>> BEGIN Data supplied

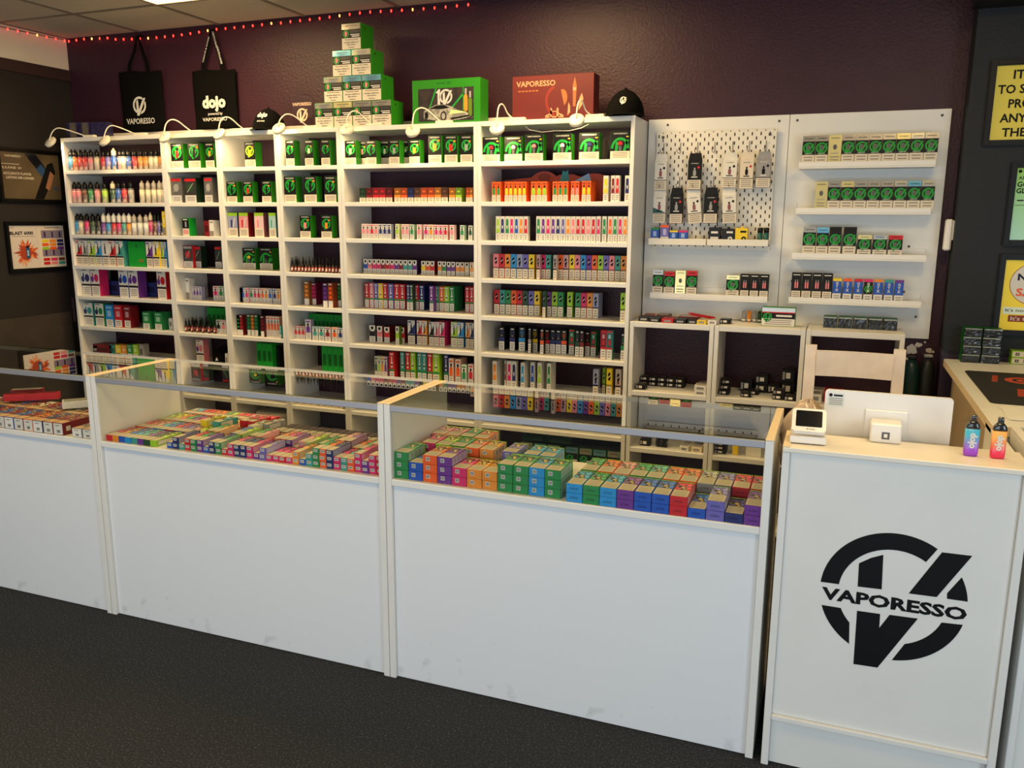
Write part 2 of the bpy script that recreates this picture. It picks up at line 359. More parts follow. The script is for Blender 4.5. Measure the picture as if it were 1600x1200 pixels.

>> END Data supplied
>> BEGIN Data supplied

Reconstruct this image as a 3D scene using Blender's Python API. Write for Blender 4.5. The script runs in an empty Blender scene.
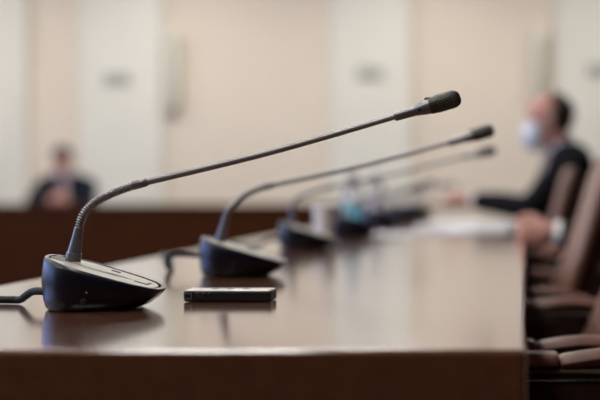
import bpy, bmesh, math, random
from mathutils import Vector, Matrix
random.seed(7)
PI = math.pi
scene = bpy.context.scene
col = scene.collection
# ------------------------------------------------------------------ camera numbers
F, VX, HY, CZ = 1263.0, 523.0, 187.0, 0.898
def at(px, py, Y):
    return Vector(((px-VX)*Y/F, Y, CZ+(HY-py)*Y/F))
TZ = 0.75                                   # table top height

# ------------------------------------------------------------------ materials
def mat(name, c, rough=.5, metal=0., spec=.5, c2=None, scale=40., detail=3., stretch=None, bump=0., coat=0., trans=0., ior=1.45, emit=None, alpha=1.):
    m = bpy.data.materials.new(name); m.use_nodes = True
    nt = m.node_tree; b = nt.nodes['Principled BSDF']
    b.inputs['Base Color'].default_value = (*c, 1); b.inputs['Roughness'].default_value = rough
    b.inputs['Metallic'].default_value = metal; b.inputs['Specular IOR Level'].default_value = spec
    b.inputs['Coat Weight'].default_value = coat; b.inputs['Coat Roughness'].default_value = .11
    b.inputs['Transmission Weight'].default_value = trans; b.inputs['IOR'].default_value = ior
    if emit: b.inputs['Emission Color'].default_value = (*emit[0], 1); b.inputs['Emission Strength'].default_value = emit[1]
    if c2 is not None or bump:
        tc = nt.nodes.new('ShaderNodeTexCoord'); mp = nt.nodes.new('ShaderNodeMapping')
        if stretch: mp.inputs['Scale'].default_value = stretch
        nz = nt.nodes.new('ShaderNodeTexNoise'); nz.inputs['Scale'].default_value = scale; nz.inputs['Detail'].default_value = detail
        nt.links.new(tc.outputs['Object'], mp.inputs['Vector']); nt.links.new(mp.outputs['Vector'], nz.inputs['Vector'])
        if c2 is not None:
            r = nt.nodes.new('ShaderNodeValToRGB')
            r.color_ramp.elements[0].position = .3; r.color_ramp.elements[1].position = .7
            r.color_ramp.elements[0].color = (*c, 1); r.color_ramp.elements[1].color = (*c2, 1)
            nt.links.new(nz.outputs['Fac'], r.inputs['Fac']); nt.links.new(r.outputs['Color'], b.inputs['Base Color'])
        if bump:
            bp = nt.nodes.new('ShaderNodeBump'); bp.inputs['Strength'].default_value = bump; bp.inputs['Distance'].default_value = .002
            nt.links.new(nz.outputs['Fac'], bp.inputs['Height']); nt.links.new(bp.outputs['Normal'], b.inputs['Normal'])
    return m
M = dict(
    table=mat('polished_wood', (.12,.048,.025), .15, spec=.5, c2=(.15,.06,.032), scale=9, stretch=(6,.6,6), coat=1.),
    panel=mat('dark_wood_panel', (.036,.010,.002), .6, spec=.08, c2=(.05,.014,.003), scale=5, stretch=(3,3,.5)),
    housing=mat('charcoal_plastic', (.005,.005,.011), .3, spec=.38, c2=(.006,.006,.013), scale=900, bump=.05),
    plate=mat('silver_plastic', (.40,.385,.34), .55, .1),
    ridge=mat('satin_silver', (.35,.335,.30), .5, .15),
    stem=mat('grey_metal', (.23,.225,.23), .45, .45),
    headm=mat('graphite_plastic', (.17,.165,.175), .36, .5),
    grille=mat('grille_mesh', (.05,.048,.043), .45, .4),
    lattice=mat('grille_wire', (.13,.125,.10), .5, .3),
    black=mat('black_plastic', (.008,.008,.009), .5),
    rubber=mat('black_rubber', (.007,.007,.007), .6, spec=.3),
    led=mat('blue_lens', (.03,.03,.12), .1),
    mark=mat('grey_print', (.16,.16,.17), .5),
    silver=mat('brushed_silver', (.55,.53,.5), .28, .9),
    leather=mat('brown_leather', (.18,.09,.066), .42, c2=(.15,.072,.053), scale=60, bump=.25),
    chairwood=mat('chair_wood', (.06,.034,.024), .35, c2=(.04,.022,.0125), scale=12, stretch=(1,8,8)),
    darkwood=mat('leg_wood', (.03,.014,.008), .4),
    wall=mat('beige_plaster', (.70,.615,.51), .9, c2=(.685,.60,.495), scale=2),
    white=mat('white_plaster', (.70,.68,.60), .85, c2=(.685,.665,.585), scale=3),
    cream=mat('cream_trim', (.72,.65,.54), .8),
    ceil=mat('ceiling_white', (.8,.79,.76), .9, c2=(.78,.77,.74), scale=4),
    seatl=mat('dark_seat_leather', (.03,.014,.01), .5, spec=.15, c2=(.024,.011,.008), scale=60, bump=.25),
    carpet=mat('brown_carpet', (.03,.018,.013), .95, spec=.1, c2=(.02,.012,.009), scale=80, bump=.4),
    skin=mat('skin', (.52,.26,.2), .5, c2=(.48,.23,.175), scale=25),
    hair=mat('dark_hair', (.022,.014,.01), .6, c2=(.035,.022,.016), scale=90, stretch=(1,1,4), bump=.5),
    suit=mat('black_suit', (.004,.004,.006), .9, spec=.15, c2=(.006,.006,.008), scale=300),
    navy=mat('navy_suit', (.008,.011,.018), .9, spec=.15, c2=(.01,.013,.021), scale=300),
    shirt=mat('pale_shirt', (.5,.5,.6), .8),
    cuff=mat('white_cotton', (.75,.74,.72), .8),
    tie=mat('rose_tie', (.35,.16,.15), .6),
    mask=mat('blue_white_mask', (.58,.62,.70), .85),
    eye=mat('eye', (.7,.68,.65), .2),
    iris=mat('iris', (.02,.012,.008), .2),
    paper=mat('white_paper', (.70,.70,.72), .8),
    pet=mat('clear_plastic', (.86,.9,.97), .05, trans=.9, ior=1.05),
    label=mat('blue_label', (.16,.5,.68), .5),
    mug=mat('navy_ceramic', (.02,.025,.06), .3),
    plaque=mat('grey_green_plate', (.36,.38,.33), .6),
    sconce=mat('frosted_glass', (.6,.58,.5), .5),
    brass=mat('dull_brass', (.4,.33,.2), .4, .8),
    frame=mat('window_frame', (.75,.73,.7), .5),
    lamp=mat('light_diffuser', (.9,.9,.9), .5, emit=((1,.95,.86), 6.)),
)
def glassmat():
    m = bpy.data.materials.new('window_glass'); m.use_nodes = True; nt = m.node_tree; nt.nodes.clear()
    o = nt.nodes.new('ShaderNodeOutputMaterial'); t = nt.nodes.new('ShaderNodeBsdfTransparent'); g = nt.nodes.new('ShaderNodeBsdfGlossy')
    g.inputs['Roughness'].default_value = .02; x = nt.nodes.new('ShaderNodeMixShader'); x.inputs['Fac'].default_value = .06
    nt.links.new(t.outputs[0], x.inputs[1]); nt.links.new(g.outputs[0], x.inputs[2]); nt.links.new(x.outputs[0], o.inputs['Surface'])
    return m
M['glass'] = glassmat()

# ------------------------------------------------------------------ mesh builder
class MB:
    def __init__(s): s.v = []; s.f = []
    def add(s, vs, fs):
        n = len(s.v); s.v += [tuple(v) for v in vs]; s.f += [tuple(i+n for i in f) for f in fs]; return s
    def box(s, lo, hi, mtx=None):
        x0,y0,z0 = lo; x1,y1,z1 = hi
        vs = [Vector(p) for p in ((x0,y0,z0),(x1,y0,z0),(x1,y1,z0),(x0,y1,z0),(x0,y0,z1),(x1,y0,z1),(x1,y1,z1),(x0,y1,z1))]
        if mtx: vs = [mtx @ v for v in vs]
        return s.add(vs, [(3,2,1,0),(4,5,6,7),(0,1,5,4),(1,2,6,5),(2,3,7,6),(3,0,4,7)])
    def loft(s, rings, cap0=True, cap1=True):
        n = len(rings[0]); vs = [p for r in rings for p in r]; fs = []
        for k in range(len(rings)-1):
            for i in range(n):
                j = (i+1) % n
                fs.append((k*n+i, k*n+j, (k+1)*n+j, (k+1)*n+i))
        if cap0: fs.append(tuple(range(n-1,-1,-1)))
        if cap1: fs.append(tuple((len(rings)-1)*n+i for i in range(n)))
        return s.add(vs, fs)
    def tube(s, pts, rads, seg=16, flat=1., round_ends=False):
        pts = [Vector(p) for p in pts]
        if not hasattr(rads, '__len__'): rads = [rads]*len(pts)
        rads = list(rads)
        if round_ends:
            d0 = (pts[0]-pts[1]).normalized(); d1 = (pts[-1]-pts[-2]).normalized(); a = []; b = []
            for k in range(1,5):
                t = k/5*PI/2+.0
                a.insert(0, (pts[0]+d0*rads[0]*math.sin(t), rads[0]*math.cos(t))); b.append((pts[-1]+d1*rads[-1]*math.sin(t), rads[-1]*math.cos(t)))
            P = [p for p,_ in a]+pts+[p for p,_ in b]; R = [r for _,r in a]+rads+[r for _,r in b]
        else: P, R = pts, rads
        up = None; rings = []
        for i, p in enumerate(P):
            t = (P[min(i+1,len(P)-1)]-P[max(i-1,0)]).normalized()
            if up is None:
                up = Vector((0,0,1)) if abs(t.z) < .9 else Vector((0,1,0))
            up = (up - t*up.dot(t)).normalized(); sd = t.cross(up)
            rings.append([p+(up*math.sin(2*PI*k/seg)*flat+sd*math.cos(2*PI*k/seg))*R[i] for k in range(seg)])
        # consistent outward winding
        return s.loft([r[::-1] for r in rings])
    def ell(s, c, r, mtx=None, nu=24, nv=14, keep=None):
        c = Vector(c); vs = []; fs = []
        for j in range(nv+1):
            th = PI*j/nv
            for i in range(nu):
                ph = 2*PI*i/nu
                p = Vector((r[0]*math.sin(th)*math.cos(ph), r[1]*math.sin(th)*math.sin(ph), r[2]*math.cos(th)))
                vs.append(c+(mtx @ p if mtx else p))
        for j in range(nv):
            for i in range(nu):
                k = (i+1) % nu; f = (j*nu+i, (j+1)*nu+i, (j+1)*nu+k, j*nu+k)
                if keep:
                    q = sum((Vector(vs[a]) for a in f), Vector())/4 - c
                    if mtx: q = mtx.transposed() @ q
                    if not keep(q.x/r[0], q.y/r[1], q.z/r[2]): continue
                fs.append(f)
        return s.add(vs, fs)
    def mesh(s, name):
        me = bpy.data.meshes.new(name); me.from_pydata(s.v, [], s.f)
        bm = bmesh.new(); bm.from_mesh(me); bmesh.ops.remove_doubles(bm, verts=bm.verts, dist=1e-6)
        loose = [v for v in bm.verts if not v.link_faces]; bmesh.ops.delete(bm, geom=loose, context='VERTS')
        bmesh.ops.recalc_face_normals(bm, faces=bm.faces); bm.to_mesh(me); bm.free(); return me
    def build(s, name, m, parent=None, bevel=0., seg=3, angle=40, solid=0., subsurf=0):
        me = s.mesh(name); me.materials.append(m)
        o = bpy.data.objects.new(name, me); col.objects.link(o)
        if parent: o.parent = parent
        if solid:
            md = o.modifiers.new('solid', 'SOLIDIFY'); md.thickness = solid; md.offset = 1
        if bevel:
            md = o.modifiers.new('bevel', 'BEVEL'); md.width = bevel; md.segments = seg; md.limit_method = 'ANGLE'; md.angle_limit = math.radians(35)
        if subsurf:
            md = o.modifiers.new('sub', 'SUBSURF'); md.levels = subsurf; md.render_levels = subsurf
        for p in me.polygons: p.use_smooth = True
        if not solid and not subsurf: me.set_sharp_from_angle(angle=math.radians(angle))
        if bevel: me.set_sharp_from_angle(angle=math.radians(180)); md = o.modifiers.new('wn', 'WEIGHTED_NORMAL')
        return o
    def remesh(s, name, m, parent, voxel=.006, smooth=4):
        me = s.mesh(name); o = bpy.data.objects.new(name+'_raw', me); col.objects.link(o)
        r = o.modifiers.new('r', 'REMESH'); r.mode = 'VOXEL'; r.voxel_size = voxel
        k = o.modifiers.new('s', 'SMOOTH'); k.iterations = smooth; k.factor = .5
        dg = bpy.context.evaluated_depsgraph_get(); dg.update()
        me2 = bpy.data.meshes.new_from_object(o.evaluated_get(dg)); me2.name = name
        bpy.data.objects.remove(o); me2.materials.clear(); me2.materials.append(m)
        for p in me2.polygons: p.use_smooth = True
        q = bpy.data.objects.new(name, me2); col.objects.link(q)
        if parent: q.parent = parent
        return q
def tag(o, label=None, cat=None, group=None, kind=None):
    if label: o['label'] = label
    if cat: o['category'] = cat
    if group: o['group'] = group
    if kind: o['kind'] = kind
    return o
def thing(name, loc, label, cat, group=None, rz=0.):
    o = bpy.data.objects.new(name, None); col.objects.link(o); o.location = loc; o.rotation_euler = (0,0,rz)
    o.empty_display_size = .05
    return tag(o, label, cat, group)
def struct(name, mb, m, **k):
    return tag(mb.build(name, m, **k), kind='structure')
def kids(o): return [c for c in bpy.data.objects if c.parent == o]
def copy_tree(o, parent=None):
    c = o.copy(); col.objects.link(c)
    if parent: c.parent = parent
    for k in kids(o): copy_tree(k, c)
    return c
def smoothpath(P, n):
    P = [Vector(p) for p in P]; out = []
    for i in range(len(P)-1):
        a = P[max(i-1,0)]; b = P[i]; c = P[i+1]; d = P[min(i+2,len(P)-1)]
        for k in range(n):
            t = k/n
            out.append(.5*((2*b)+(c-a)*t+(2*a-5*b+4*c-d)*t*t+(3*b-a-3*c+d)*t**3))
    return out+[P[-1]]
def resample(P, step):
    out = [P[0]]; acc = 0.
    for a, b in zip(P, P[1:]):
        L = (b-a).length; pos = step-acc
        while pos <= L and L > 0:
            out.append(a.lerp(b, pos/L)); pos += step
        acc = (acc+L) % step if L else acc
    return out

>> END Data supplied

# Stated goal
Can you give again only the lines between the one containing "Reconstruct this image" and the one containing "table top height", counting both, exactly as they appear and without any pictures?

# Task response
Reconstruct this image as a 3D scene using Blender's Python API. Write for Blender 4.5. The script runs in an empty Blender scene.
import bpy, bmesh, math, random
from mathutils import Vector, Matrix
random.seed(7)
PI = math.pi
scene = bpy.context.scene
col = scene.collection
# ------------------------------------------------------------------ camera numbers
F, VX, HY, CZ = 1263.0, 523.0, 187.0, 0.898
def at(px, py, Y):
    return Vector(((px-VX)*Y/F, Y, CZ+(HY-py)*Y/F))
TZ = 0.75                                   # table top height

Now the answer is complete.